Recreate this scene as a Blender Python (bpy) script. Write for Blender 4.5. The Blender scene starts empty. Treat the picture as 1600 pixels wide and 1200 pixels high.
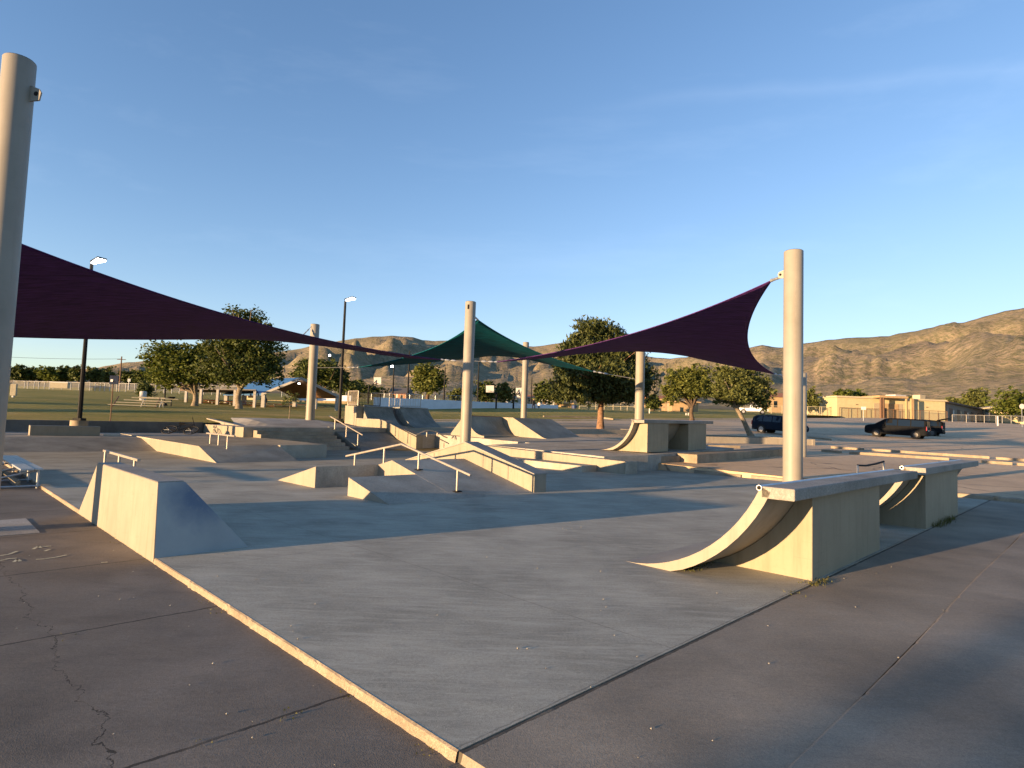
import bpy, bmesh, math, random
from mathutils import Vector, Matrix, noise
import numpy as np
random.seed(7)
SC = bpy.context.scene
COL = SC.collection
# ------------------------------------------------------------------ camera
FPX = 938.0; PITCH = math.atan(59.5/938); ROLL = .0337
CAM = Vector((0, 0, 1.6))
cF = Vector((0, math.cos(PITCH), math.sin(PITCH))); _U0 = Vector((0, -math.sin(PITCH), math.cos(PITCH))); _R0 = Vector((1, 0, 0))
cR = math.cos(ROLL)*_R0 + math.sin(ROLL)*_U0; cU = -math.sin(ROLL)*_R0 + math.cos(ROLL)*_U0
cd = bpy.data.cameras.new('camera'); cam = bpy.data.objects.new('camera', cd); COL.objects.link(cam)
cd.sensor_width = 36; cd.lens = 36*FPX/1600; cd.clip_end = 20000; cd.clip_start = .05
M = Matrix.Identity(4)
for i in range(3):
    M[i][0] = cR[i]; M[i][1] = cU[i]; M[i][2] = -cF[i]; M[i][3] = CAM[i]
cam.matrix_world = M
SC.camera = cam
# ------------------------------------------------------------------ light
SUN_AZ, SUN_EL = 235.3, 4.5          # compass from +Y, towards the sun
w = bpy.data.worlds.new('World'); SC.world = w; w.use_nodes = True
nt = w.node_tree; nt.nodes.clear()
out = nt.nodes.new('ShaderNodeOutputWorld'); bg = nt.nodes.new('ShaderNodeBackground'); sky = nt.nodes.new('ShaderNodeTexSky')
sky.sky_type = 'NISHITA'; sky.sun_disc = False
sky.sun_elevation = math.radians(SUN_EL); sky.sun_rotation = math.radians(SUN_AZ)
sky.altitude = 1300; sky.air_density = 1.0; sky.dust_density = .03; sky.ozone_density = 1.5
bg.inputs['Strength'].default_value = .117
# thin streaks of high cirrus mixed into the sky
tc = nt.nodes.new('ShaderNodeTexCoord'); mp = nt.nodes.new('ShaderNodeMapping'); mp.inputs['Scale'].default_value = (1.2, 5.0, 9.0); mp.inputs['Rotation'].default_value = (0.1, .16, .5)
nz = nt.nodes.new('ShaderNodeTexNoise'); nz.inputs['Scale'].default_value = 1.6; nz.inputs['Detail'].default_value = 6; nz.inputs['Roughness'].default_value = .62
rp = nt.nodes.new('ShaderNodeValToRGB'); rp.color_ramp.elements[0].position = .52; rp.color_ramp.elements[1].position = .82
rp.color_ramp.elements[1].color = (.03, .03, .03, 1)
mx = nt.nodes.new('ShaderNodeMixRGB'); mx.inputs[2].default_value = (4.2, 4.5, 4.9, 1)
hs = nt.nodes.new('ShaderNodeHueSaturation'); hs.inputs['Saturation'].default_value = 1.12; hs.inputs['Value'].default_value = 1.0
L = nt.links.new
L(tc.outputs['Generated'], mp.inputs['Vector']); L(mp.outputs[0], nz.inputs['Vector']); L(nz.outputs['Fac'], rp.inputs[0]); L(rp.outputs[0], mx.inputs[0])
sp3 = nt.nodes.new('ShaderNodeSeparateXYZ'); cm3 = nt.nodes.new('ShaderNodeCombineXYZ'); L(sky.outputs[0], sp3.inputs[0])
for i_, knee in enumerate((2.6, 3.6, 4.6)):                       # the camera's soft shoulder for the bright band over the horizon
    def mn(op, a, b):
        q = nt.nodes.new('ShaderNodeMath'); q.operation = op
        for j_, s_ in enumerate((a, b)):
            if isinstance(s_, (int, float)): q.inputs[j_].default_value = s_
            else: L(s_, q.inputs[j_])
        return q.outputs[0]
    x_ = sp3.outputs[i_]; L(mn('DIVIDE', x_, mn('SQRT', mn('ADD', mn('POWER', mn('DIVIDE', x_, knee), 2.0), 1.0), 0)), cm3.inputs[i_])
tn3 = nt.nodes.new('ShaderNodeMixRGB'); tn3.blend_type = 'MULTIPLY'; tn3.inputs[0].default_value = 1; tn3.inputs[2].default_value = (.88, .825, .92, 1)
L(cm3.outputs[0], tn3.inputs[1]); L(tn3.outputs[0], hs.inputs['Color']); _n = (cF+(950-800)/938*cR+(600-168)/938*cU).cross(cF+(1600-800)/938*cR+(600-106)/938*cU).normalized()
_m = (cF+(1420-800)/938*cR+(600-122)/938*cU).normalized()
def wn(ty, **kw):
    q = nt.nodes.new('ShaderNode'+ty)
    for k_, v_ in kw.items(): setattr(q, k_, v_)
    return q
d1 = wn('VectorMath', operation='DOT_PRODUCT'); d1.inputs[1].default_value = _n; L(tc.outputs['Generated'], d1.inputs[0])
nz2 = wn('TexNoise'); nz2.inputs['Scale'].default_value = 9; nz2.inputs['Detail'].default_value = 6; L(tc.outputs['Generated'], nz2.inputs['Vector'])
a1 = wn('Math', operation='MULTIPLY_ADD'); a1.inputs[1].default_value = .03; L(nz2.outputs['Fac'], a1.inputs[0]); L(d1.outputs['Value'], a1.inputs[2])
a2 = wn('Math', operation='SUBTRACT'); a2.inputs[1].default_value = .015; L(a1.outputs[0], a2.inputs[0]); a3 = wn('Math', operation='ABSOLUTE'); L(a2.outputs[0], a3.inputs[0])
r1 = wn('ValToRGB'); r1.color_ramp.elements[0].color = (1, 1, 1, 1); r1.color_ramp.elements[1].position = .014; r1.color_ramp.elements[1].color = (0, 0, 0, 1); L(a3.outputs[0], r1.inputs[0])
d2 = wn('VectorMath', operation='DOT_PRODUCT'); d2.inputs[1].default_value = _m; L(tc.outputs['Generated'], d2.inputs[0])
r2 = wn('ValToRGB'); r2.color_ramp.elements[0].position = .9; r2.color_ramp.elements[1].position = .99; L(d2.outputs['Value'], r2.inputs[0])
a4 = wn('Math', operation='MULTIPLY'); L(r1.outputs[0], a4.inputs[0]); L(r2.outputs[0], a4.inputs[1]); a5 = wn('Math', operation='MULTIPLY'); a5.inputs[1].default_value = .024; L(a4.outputs[0], a5.inputs[0])
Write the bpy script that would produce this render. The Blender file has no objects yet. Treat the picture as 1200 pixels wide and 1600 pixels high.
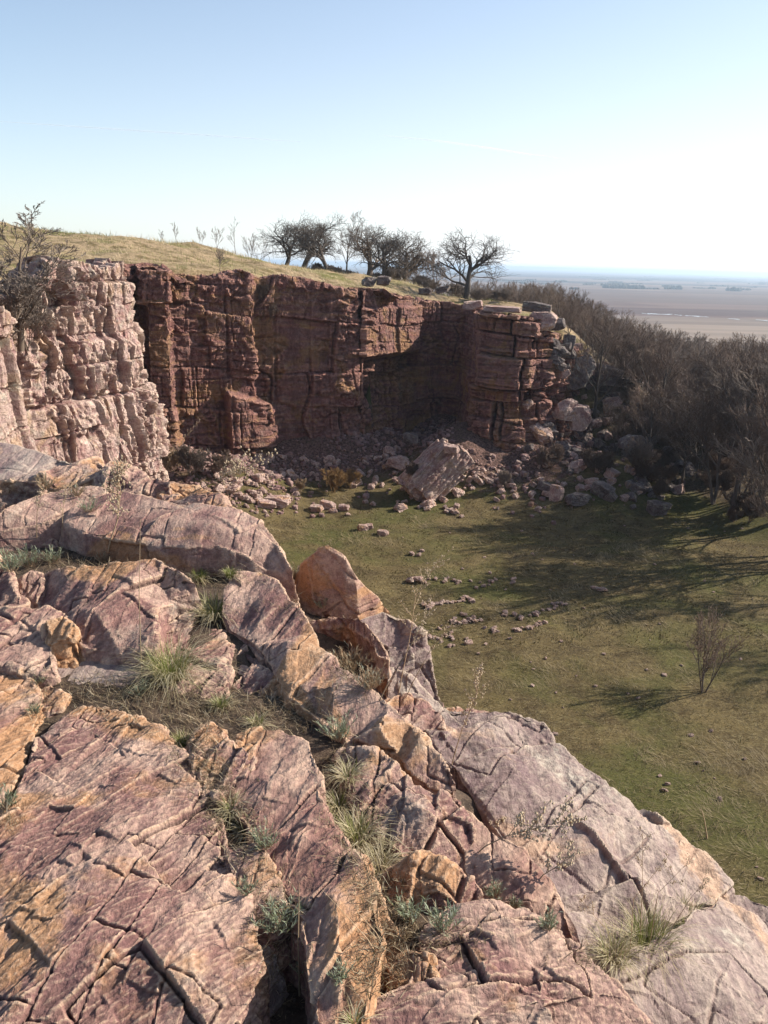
import bpy, bmesh, math, random, time
import numpy as np
from mathutils import Vector, Matrix, geometry
R = math.radians
T00 = time.time()
C = bpy.context.scene.collection
SC = bpy.context.scene
# ---------------------------------------------------------------- camera
EYE = Vector((0, 0, 15.0))
PITCH, ROLL, FPX = 17.3, 1.46, 1244.0
CM = Matrix.Rotation(R(90 - PITCH), 3, 'X') @ Matrix.Rotation(R(ROLL), 3, 'Z')
cam = bpy.data.cameras.new('camera')
cam.sensor_fit = 'VERTICAL'; cam.sensor_height = 36; cam.lens = 28
cam.clip_start = 0.05; cam.clip_end = 90000
co = bpy.data.objects.new('camera', cam); C.objects.link(co)
co.matrix_world = Matrix.Translation(EYE) @ CM.to_4x4()
SC.camera = co
# ---------------------------------------------------------------- sun and sky
SUN_AZ, SUN_EL = 17.0, 31.0            # azimuth measured from +x towards +y
sd = Vector((math.cos(R(SUN_AZ)) * math.cos(R(SUN_EL)), math.sin(R(SUN_AZ)) * math.cos(R(SUN_EL)), math.sin(R(SUN_EL))))
w = bpy.data.worlds.new('World'); SC.world = w; w.use_nodes = True
nt = w.node_tree
sky = nt.nodes.new('ShaderNodeTexSky'); sky.sky_type = 'NISHITA'; sky.sun_disc = False
sky.sun_elevation = R(SUN_EL); sky.sun_rotation = R(90 - SUN_AZ)
sky.air_density = 1.0; sky.dust_density = 1.0; sky.ozone_density = 1.0; sky.altitude = 400
bg = nt.nodes['Background']; bg.inputs['Strength'].default_value = 0.085
_tc = nt.nodes.new('ShaderNodeTexCoord')
def _m(op, a, b=0.0, clamp=False):
    m = nt.nodes.new('ShaderNodeMath'); m.operation = op; m.use_clamp = clamp
    for k, v in enumerate((a, b)):
        if isinstance(v, bpy.types.NodeSocket): nt.links.new(v, m.inputs[k])
        else: m.inputs[k].default_value = v
    return m.outputs[0]
_sx = nt.nodes.new('ShaderNodeSeparateXYZ'); nt.links.new(_tc.outputs['Generated'], _sx.inputs[0])
# thin high haze: whitens the lower sky, most of all on the sun's side
_hz = _m('ADD', 0.19, _m('POWER', _m('SUBTRACT', 1.0, _m('DIVIDE', _m('MAXIMUM', _sx.outputs[2], 0.0), 0.50), True), 2.5))
_sw = _m('MULTIPLY_ADD' if False else 'ADD', _m('MULTIPLY', _sx.outputs[0], 0.62 * math.cos(R(SUN_AZ))), _m('ADD', _m('MULTIPLY', _sx.outputs[1], 0.62 * math.sin(R(SUN_AZ))), 0.46))
_mx = nt.nodes.new('ShaderNodeMix'); _mx.data_type = 'RGBA'; nt.links.new(_m('MULTIPLY', _hz, _sw, True), _mx.inputs[0])
_tn = nt.nodes.new('ShaderNodeMix'); _tn.data_type = 'RGBA'; _tn.blend_type = 'MULTIPLY'; _tn.inputs[0].default_value = 1; nt.links.new(sky.outputs[0], _tn.inputs[6]); _tn.inputs[7].default_value = (0.99, 1.07, 1.11, 1)
nt.links.new(_tn.outputs[2], _mx.inputs[6]); _mx.inputs[7].default_value = (7.6, 7.8, 8.2, 1)
nt.links.new(_mx.outputs[2], bg.inputs['Color'])
sl = bpy.data.lights.new('sun', 'SUN'); sl.energy = 5.0; sl.angle = R(0.5); sl.color = (1, 0.925, 0.81)
so = bpy.data.objects.new('sun', sl); C.objects.link(so)
so.rotation_euler = (-sd).to_track_quat('-Z', 'Y').to_euler(); so.location = (60, 20, 60)
SC.view_settings.view_transform = 'Standard'; SC.view_settings.look = 'None'
SC.view_settings.exposure = 0.92; SC.view_settings.gamma = 1
SC.cycles.max_bounces = 5; SC.cycles.diffuse_bounces = 3; SC.cycles.transparent_max_bounces = 8

def ray(px, py):
    return CM @ Vector(((px - 600) / FPX, (800 - py) / FPX, -1))
def at_d(px, py, d):
    r = ray(px, py); return EYE + r * (-d / r.z)
def at_y(px, py, y):
    r = ray(px, py); return EYE + r * (y / r.y)
def at_z(px, py, z):
    return at_d(px, py, EYE.z - z)
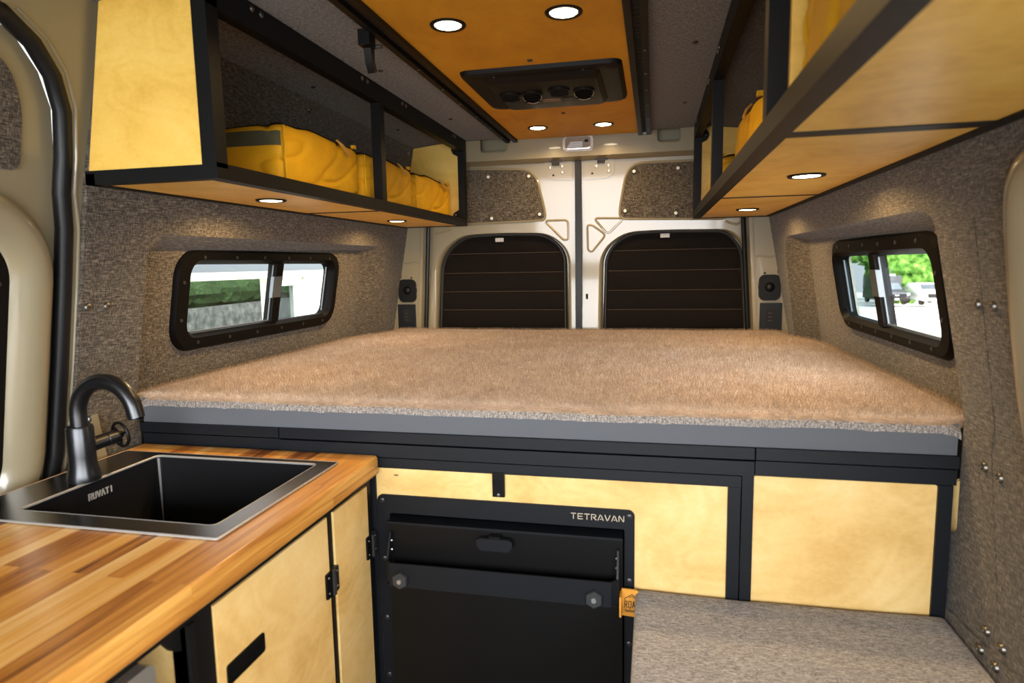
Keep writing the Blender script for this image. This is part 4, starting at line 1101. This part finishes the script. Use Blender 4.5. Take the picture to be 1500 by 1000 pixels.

-------

What this task involves: Copy down every line of the material above that includes the string "scene".

Written solution:
Recreate this scene as a Blender Python (bpy) script. Write for Blender 4.5. The Blender scene starts empty. Treat the picture as 1600 pixels wide and 1200 pixels high.
SC = bpy.context.scene
C = bpy.context.scene.collection
SC = bpy.context.scene